The game is billed as "Old-school sword & sorcery heroics for a single player and GM".
What's my experience with it?
I've been working on the playtest, so as a long term campaign, I don't have the experience of how it will play out in that way. But for one-on-one one shots, I've done some playtesting, up to an including the release candidate version.
Why do I recommend it?
Not Crunchy
Though it closely resembles the standard D&D type system, there are only four main mechanics over 8 pages in the rulebook. Rolls are only called for if the DM calls for them as they would reasonably tax the hero- otherwise narrative takes the day. As the characters are supposed to be that hero, failure should be because of mischance at some great trouble rather than a lack of skill on their part. For me, the familiarity made it easy to run and explain without constant reference. My counterpart was also familiar, so it made it that much easier, but I don't think it's particularly hard to pick up.
No Grid
Though it does reference movement and such, we played it with only references to distance and such, and no use of a battlemap nor any similar crutch.
Quick character creation
Standard character creation isn't that involved- roll attributes, choose race and class, the choose a number of traits. Traits are a few words to describe something a character has been or is good at doing. In anything that crosses that particular trait, a character is considered skilled/proficient, and that drives the use of narrative rather than skill checks in those situations. For example, if someone has the trait "Wanted to follow his father as a fisherman", then you'd assume he knew how to sail if it came up, so there would be no skill checks unless there was an unusual storm or some threat was chasing him.
In addition to this, there are tables for quick character creation with example traits- roll a few dice, and you have your character.
Doesn't require a party of more than one
This game is made for one on one play. In fact, you have to adjust for the presence of more than one PC if you intend to tailor it for more than one. Why is that?
- All damage dice are scaled down for heroes, and up for monsters. For heroes, each die that rolls 1 does no damage, 2-5 does 1 point, 6-9 does 2 points, and 10+ does 4 points.
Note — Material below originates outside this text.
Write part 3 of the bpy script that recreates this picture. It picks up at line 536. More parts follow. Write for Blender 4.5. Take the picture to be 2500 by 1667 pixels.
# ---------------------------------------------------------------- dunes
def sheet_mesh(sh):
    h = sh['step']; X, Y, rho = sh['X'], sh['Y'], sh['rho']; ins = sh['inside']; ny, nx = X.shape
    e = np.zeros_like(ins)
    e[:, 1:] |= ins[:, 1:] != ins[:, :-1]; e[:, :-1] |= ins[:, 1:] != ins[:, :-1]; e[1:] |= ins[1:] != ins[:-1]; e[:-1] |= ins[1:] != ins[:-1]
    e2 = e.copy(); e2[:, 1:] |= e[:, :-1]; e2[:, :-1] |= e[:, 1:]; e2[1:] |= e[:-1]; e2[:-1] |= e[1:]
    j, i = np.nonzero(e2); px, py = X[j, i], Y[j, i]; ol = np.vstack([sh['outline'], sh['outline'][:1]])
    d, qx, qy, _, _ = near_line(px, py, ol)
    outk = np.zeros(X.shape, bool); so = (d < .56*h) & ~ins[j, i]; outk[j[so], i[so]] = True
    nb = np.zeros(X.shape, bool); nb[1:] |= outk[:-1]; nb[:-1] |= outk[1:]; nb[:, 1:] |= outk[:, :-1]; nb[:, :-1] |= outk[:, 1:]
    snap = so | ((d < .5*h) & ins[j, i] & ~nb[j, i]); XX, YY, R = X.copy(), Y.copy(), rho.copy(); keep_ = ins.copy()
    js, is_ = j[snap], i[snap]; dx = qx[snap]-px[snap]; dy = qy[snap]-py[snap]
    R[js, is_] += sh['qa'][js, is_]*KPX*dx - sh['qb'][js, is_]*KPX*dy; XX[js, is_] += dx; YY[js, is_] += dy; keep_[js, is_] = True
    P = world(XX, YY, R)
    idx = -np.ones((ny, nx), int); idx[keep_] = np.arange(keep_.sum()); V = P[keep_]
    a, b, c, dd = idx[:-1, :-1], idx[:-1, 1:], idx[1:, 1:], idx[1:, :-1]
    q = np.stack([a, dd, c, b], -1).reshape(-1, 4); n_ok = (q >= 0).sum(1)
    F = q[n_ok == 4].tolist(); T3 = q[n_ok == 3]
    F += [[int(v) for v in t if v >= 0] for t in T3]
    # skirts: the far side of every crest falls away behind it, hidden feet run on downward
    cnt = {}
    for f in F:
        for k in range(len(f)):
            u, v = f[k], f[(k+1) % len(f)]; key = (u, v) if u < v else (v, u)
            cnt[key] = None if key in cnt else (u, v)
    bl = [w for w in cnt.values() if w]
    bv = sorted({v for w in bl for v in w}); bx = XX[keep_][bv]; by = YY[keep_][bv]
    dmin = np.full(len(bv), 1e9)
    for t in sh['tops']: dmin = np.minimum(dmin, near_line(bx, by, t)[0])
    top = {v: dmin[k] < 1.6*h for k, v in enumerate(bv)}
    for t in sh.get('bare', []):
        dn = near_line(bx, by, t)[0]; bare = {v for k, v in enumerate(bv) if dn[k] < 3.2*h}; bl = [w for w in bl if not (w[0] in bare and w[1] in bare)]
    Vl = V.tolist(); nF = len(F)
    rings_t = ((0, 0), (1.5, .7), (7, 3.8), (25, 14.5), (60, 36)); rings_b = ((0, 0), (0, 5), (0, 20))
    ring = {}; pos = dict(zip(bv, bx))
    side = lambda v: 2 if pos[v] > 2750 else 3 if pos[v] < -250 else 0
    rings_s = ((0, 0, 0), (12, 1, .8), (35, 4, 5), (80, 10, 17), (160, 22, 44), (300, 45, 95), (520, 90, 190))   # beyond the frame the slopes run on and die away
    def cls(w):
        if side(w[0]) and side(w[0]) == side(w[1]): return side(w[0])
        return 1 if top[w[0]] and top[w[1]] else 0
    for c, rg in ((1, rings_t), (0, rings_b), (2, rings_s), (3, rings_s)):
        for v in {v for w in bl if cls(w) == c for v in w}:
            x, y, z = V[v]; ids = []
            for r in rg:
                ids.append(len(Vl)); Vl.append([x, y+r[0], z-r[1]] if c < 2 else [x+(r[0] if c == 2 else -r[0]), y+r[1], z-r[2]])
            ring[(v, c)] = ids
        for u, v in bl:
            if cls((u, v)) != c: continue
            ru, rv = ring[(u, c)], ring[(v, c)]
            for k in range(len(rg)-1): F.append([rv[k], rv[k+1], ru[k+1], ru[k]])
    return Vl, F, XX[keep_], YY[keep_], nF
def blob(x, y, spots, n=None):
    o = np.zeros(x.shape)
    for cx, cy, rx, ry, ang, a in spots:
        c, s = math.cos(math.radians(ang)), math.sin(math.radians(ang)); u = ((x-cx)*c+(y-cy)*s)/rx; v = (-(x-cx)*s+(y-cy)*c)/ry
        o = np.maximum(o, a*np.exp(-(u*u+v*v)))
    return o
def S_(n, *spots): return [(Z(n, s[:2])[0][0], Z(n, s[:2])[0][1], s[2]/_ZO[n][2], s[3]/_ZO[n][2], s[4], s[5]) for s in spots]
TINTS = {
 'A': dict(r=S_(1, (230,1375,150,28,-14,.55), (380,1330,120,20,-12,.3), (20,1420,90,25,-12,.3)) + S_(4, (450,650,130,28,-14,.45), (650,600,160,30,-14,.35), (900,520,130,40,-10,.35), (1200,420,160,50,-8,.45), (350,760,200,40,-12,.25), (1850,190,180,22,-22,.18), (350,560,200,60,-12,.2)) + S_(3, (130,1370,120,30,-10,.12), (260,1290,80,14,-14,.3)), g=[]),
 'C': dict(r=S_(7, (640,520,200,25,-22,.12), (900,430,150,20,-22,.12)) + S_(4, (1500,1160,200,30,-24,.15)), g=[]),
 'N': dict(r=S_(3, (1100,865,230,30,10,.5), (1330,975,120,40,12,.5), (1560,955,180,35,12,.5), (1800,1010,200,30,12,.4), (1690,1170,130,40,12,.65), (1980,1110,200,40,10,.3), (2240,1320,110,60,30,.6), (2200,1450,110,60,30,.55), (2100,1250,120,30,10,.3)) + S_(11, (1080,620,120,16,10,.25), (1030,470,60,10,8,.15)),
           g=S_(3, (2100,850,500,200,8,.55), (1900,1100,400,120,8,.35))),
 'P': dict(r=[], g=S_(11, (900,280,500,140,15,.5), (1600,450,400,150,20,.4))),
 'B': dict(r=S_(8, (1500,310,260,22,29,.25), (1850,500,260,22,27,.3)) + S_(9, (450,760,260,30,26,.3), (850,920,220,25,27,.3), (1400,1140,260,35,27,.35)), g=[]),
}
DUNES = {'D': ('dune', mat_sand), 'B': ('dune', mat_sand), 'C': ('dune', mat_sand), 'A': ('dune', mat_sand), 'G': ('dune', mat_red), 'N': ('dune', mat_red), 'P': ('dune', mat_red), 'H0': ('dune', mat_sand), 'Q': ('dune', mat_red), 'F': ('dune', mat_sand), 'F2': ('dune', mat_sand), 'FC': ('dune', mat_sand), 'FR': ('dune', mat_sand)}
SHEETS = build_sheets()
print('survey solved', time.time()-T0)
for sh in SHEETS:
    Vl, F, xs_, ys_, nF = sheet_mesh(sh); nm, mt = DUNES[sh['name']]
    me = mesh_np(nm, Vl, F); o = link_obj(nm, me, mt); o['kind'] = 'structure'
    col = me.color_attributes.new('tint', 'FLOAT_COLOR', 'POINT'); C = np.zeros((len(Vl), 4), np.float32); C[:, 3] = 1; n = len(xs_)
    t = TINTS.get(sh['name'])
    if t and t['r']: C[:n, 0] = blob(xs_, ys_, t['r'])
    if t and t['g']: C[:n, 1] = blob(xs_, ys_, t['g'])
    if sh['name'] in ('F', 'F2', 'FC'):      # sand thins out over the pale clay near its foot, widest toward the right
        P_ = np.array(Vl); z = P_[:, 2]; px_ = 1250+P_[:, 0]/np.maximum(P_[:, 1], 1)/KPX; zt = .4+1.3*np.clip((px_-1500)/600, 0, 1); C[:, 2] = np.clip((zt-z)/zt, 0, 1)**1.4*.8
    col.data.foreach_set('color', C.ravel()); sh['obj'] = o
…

For NPCs, they can take as much damage as their hit dice.
- The PC has a fray die, that represents incidental damage to lower level opponents Each round the hero is in combat with opponents that have the same or less HD than his level, the die can be rolled, and the damage applied to any opponent that qualifies.
- In the case that the hero is left with a situation that their skills cannot handle, they can 'Defy Death' Personally, I think that the skill should be called Defy Danger as in Dungeon World, because it works similarly to that. It's a last ditch effort to overcome some situation that they are actually not fit to perform, whether it's get past a magical ward, break into a trapped chest, or resist some sort of unresistable damage.
There's also a whole area on converting things from other adventures for one on one play, and tips on changing GM mentality for solo play. In fact, the conversion was the reason for the way that damage was scaled rather than just changing to a different way of inflicting/taking it.
Easy to GM on-the-fly.
Scarlet Heroes was made to be a sandbox type of game, and to exploit the shift to solo play with more personal stories, rather than pre-planned arcs. There's a whole section on this shift in paradigm, and how to generate things on the fly to make the game tailored to the player's experience, rather than the GM's preconceived idea of a campaign. The GM basically sets up the situation, and allows the PC to experience it however he chooses. As GM, you can put as much or as little preparation as you desire into making a story arc, but are encouraged to not assume that the PC will even encounter that particular preparation.
The built in setting is a summary of the Red Tide campaign setting from a previous product. If you want to use the whole setting, that source is very much recommended, but by no means necessary. It's a really cool setting with more than a bit of a Chinese and Japanese flair (not combined, just adjacent)- very old school in its feel.